Bauxite factory in mineral-rich Guinea (Archive shot) Under-pricing deprives Africa of much-needed money, the report says
COMMENT - It isn't underpricing, it is foreign ownership of natural resources, through the IMF and World Bank policies of privatisation and free trade.
And the amount is closer to 4x as much as donor aid, if you take into account that Africans already own their own resources. A trillion goes out, a 1/4 trillion goes 'back' in 'donor aid'.
Donor aid are the taxes paid by western middle class tax payers, so that the transnational corporations don't have to pay taxes anywhere. - MrK
Tax avoidance, secret mining deals and financial transfers are depriving Africa of the benefits of its resources boom, ex-UN chief Kofi Annan has said.
Firms that shift profits to lower tax jurisdictions cost Africa $38bn (£25bn) a year, says a report produced by a panel he heads.
"Africa loses twice as much money through these loopholes as it gets from donors," Mr Annan told the BBC.
It was like taking food off the tables of the poor, he said.
The Africa Progress Report is released every May - produced by a panel of 10 prominent figures, including former Nigerian President Olusegun Obasanjo and Graca Machel, the wife of South African ex-President Nelson Mandela.
'Highly opaque'
African countries needed to improve governance and the world's richest nations should help introduce global rules on transparency and taxation, Mr Annan said.
The report gave the Democratic Republic of Congo as an example, where between 2010 and 2012 five under-priced mining concessions were sold in "highly opaque and secretive deals".
Kofi Annan: "Transparency is a powerful tool"
This cost the country, which the charity Save the Children said earlier this week was the world's worst place to be a mother, $1.3bn in revenues.
This figure was equivalent to double DR Congo's health and education budgets combined, the report said.
DR Congo's mining minister disputed the findings, saying the country had "lost nothing".
"These assets were ceded in total transparency," Martin Kabwelulu told Reuters news agency.
The report added that many mineral-rich countries needed "urgently to review the design of their tax regimes", which were designed to attract foreign investment when commodity prices were low.
It quotes a review in Zambia which found that between 2005 and 2009, 500,000 copper mine workers were paying a higher rate of tax than major multinational mining firms.
Africa loses more through what it calls "illicit outflows" than it gets in aid and foreign direct investment, it explains.
"We are not getting the revenues we deserve often because of either corrupt practices, transfer pricing, tax evasion and all sorts of activities that deprive us of our due," Mr Annan told the BBC's Newsday programme.
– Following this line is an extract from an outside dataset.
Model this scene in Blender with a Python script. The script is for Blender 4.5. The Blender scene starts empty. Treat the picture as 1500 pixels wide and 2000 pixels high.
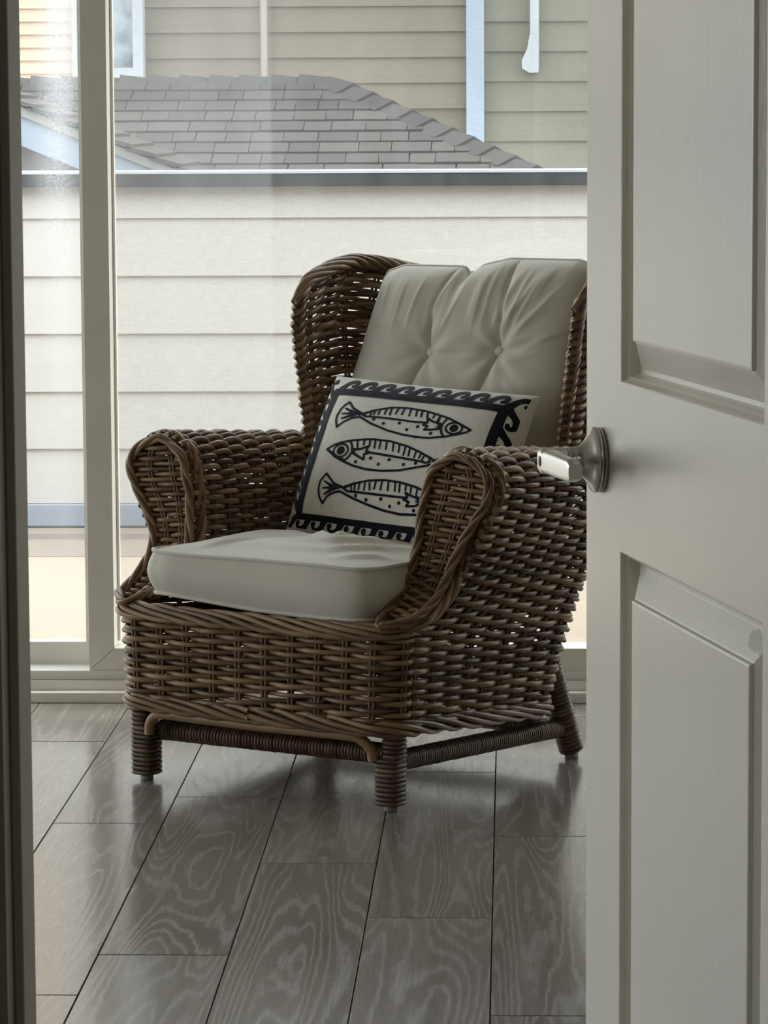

"Transparency is a powerful tool," he said, adding that the report was urging African leaders to put "accountability centre stage".
Mr Annan said African governments needed to insist that local companies became involved in mining deals and manage them in "such a way that it also creates employment".
"This Africa cannot do alone. The tax evasion, avoidance, secret bank accounts are problems for the world… so we all need to work together particularly the G8, as they meet next month, to work to ensure we have a multilateral solution to this crisis," he said.
For richer nations "if a company avoids tax or transfers the money to offshore account what they lose is revenues", Mr Annan said.
"Here on our continent, it affects the life of women and children - in effect in some situations it is like taking food off the table for the poor."